O estado westfaliano, que herdámos do século XIX, deixou, nos tempos de hoje, de ter qualquer sentido e/ou eficácia: existe um poder, circunscrito territorialmente. Mas as escolhas políticas estão fortemente condicionados, porquanto, as mesmas, já não estão nesse poder eleito pela cidadania. Manifestamente, estamos perante uma evidente e decisiva separação entre poder e política, ou seja, entre a real capacidade de levar coisas a cabo (poder) e a habilidade em decidir que coisas são necessárias e devem ser feitas (política). Os governos são reféns de um poder (global) que lhes escapa ao seu efetivo e real controlo!
Caso bem patente é o estado pandémico porque todo o mundo passa. Vemos, cada Estado em palco, dar respostas locais a um problema, quando, na verdade, a resposta deveria ter uma solução global.
E já para não falar nas medidas, não só de caráter profilático, mas, essencialmente, económicas, que devem ser tomadas.
E a resposta que mais sentimos é: - que se avenha. Quando todos nós sabemos que no estado das sociedades em que vivemos, tal como os problemas que temos, a resposta deve ser global.
Particularmente na Europa em que vivemos.
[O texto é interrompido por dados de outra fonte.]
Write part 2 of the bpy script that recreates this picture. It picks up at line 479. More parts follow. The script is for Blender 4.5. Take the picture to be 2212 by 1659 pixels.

O tempo de confinamento a que fomos sujeitos levou-nos a que puséssemos em dia algumas leituras, que aguardavam nas estantes pela sua sempre adiada vez- E relêssemos outras. Numa das obras - «O Estado de Crise» - de Carlo Bordoni e Zygmunt Bauman, Ao Acaso… relíamos o seguinte, da autoria de Z. Bauman:
“J.M. Coetzee, um dos maiores filósofos vivos entre os romancistas e um dos romancistas mais consumados entre os filósofos, observou no seu Diário de Um Mau Ano que «A questão do porquê de a vida dever ser comparada com uma corrida, ou do porquê das economias nacionais terem de se desafiar umas às outras, em lugar de se unirem numa caminhada de companheirismo, por motivos de saúde, não é levantada. E acrescenta:
‘Mas não foi certamente Deus que fez o mercado; nem Deus nem o Espírito da História. E, se fomos nós, os seres humanos, que o fizemos, porque não podemos desfazê-lo e refazê-lo de uma forma mais simpática? Porque razão tem o mundo de ser um anfiteatro gladiatório onde se mata ou se é morto, em lugar de ser, por exemplo, uma colmeia ou um formigueiro diligentemente cooperativos?’
(…) Devemos ter em mente a pergunta de Coetzee sempre que tentarmos compreender a delicada situação da União Europeia, sempre que quisermos saber como nos metemos nisso e quais são, se houver, as saídas não trancadas para sempre. As necessidades de hoje são apenas restos sedimentados e petrificados das escolhas de ontem – exatamente como as escolhas de hoje originam as verdades emergentes de amanhã”
Palavras bem atuais para os tempos que correm…
E, assim, deixamos hoje aos nossos leitores (trabalhadores) esta reflexão, em Dia Internacional do Trabalhador.